GIVEN PROBLEM:
Print exactly those lines that run from the beginning of the data to the line bearing "kk = knife((a_+b_)/2, dirz(a_, b_), 0, 'butter knife on", inclusive.

━━━━━━━━━━━━━━━━

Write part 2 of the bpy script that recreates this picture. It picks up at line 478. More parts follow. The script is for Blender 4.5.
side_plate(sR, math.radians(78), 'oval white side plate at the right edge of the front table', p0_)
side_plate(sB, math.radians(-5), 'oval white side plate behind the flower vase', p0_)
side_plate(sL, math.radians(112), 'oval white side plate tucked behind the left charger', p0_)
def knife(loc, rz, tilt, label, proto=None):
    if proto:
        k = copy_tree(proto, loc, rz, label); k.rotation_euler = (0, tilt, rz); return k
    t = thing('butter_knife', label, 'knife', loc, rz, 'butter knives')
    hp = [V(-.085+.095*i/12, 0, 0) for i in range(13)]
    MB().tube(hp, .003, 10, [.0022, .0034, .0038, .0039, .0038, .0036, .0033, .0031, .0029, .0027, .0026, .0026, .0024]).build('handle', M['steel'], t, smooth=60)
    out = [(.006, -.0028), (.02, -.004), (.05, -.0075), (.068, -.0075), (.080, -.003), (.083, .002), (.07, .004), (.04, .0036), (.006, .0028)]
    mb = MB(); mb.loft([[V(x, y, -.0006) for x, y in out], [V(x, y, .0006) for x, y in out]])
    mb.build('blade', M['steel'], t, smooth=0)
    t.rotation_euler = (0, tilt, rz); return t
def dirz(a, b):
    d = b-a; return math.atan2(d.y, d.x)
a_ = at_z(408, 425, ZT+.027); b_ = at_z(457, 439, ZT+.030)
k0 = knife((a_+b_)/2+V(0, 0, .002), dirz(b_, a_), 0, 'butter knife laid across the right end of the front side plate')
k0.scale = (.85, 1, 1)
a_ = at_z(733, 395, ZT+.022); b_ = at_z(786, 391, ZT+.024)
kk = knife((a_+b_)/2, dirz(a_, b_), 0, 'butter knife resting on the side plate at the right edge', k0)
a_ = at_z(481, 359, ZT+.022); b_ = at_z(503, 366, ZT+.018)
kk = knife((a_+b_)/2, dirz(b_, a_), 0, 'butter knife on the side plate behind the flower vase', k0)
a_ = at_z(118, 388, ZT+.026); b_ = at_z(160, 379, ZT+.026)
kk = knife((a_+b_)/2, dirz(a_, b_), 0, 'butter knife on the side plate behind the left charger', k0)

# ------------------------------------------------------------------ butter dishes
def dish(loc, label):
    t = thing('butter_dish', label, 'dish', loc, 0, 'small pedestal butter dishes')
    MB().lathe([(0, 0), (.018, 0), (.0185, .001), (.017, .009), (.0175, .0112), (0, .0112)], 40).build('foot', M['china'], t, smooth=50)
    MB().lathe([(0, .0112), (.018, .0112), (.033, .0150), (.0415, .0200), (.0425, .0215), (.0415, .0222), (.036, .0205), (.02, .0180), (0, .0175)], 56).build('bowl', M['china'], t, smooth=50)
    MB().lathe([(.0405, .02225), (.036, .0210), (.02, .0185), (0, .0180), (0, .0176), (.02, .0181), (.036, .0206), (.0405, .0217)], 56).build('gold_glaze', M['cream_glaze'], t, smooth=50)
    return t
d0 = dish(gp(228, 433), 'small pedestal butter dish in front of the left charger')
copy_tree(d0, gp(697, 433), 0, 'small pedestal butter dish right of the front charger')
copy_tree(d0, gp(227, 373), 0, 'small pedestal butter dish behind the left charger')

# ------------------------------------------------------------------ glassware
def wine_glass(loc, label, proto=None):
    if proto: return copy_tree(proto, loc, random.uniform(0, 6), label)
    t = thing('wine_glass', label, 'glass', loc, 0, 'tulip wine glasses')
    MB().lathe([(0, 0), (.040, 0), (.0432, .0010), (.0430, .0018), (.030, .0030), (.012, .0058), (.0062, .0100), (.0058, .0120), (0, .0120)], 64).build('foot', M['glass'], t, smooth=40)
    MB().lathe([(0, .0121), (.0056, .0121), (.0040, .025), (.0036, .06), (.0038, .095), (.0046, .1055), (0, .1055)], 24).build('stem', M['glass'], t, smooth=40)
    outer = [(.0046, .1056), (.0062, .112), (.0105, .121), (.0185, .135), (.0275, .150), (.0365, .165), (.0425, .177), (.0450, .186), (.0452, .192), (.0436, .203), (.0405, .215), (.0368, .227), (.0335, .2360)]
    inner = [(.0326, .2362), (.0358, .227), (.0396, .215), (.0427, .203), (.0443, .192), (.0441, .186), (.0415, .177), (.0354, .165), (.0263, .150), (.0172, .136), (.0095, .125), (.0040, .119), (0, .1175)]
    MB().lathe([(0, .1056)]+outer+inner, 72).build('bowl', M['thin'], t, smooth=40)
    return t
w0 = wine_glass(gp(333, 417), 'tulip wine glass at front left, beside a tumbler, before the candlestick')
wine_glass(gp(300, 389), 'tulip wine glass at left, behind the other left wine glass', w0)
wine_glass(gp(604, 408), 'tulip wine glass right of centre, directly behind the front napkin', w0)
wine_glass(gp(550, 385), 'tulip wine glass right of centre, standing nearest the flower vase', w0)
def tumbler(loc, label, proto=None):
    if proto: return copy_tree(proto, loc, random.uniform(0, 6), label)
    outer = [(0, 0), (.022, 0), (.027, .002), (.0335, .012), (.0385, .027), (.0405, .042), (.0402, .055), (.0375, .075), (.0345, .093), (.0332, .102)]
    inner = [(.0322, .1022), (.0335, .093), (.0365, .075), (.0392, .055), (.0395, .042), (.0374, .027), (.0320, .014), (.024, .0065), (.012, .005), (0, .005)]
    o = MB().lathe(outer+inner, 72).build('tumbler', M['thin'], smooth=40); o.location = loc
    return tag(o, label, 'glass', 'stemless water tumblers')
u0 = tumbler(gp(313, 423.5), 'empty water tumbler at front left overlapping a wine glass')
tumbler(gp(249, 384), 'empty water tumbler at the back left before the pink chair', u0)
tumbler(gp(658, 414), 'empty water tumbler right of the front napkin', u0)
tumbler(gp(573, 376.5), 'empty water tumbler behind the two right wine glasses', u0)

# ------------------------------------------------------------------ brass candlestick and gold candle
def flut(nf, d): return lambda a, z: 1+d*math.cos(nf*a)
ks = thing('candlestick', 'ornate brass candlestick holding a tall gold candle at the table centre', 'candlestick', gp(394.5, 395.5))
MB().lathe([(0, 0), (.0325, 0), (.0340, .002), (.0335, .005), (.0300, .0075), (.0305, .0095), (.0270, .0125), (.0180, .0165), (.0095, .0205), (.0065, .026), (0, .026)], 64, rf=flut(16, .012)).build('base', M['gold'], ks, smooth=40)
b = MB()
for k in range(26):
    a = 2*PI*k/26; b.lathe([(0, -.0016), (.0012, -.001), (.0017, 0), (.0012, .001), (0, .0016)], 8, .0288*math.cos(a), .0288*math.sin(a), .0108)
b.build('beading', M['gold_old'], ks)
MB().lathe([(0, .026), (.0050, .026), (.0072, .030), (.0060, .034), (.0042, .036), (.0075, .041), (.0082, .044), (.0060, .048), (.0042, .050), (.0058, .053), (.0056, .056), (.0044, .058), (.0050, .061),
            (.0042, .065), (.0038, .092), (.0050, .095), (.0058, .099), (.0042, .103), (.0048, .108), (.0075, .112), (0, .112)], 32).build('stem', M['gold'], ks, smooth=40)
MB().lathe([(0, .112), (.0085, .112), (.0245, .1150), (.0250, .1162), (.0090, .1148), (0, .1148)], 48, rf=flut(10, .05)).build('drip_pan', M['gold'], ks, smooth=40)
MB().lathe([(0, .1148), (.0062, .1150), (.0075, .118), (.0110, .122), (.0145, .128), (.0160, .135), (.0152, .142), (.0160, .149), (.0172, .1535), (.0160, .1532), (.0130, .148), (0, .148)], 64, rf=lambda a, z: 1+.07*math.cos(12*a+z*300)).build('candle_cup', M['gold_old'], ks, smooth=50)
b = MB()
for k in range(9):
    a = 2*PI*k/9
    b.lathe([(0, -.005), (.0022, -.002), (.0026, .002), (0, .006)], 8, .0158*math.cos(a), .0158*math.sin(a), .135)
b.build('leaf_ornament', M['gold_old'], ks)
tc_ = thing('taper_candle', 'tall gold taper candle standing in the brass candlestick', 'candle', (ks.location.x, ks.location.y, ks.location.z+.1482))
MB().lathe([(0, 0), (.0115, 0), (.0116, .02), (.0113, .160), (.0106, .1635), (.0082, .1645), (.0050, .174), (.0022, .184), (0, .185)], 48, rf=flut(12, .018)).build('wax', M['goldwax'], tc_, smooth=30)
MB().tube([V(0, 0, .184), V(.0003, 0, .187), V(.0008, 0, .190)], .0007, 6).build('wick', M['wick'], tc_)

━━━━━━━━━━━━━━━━

PROBLEM SOLUTION:
Write part 2 of the bpy script that recreates this picture. It picks up at line 478. More parts follow. The script is for Blender 4.5.
side_plate(sR, math.radians(78), 'oval white side plate at the right edge of the front table', p0_)
side_plate(sB, math.radians(-5), 'oval white side plate behind the flower vase', p0_)
side_plate(sL, math.radians(112), 'oval white side plate tucked behind the left charger', p0_)
def knife(loc, rz, tilt, label, proto=None):
    if proto:
        k = copy_tree(proto, loc, rz, label); k.rotation_euler = (0, tilt, rz); return k
    t = thing('butter_knife', label, 'knife', loc, rz, 'butter knives')
    hp = [V(-.085+.095*i/12, 0, 0) for i in range(13)]
    MB().tube(hp, .003, 10, [.0022, .0034, .0038, .0039, .0038, .0036, .0033, .0031, .0029, .0027, .0026, .0026, .0024]).build('handle', M['steel'], t, smooth=60)
    out = [(.006, -.0028), (.02, -.004), (.05, -.0075), (.068, -.0075), (.080, -.003), (.083, .002), (.07, .004), (.04, .0036), (.006, .0028)]
    mb = MB(); mb.loft([[V(x, y, -.0006) for x, y in out], [V(x, y, .0006) for x, y in out]])
    mb.build('blade', M['steel'], t, smooth=0)
    t.rotation_euler = (0, tilt, rz); return t
def dirz(a, b):
    d = b-a; return math.atan2(d.y, d.x)
a_ = at_z(408, 425, ZT+.027); b_ = at_z(457, 439, ZT+.030)
k0 = knife((a_+b_)/2+V(0, 0, .002), dirz(b_, a_), 0, 'butter knife laid across the right end of the front side plate')
k0.scale = (.85, 1, 1)
a_ = at_z(733, 395, ZT+.022); b_ = at_z(786, 391, ZT+.024)
kk = knife((a_+b_)/2, dirz(a_, b_), 0, 'butter knife resting on the side plate at the right edge', k0)
a_ = at_z(481, 359, ZT+.022); b_ = at_z(503, 366, ZT+.018)
kk = knife((a_+b_)/2, dirz(b_, a_), 0, 'butter knife on the side plate behind the flower vase', k0)
a_ = at_z(118, 388, ZT+.026); b_ = at_z(160, 379, ZT+.026)
kk = knife((a_+b_)/2, dirz(a_, b_), 0, 'butter knife on the side plate behind the left charger', k0)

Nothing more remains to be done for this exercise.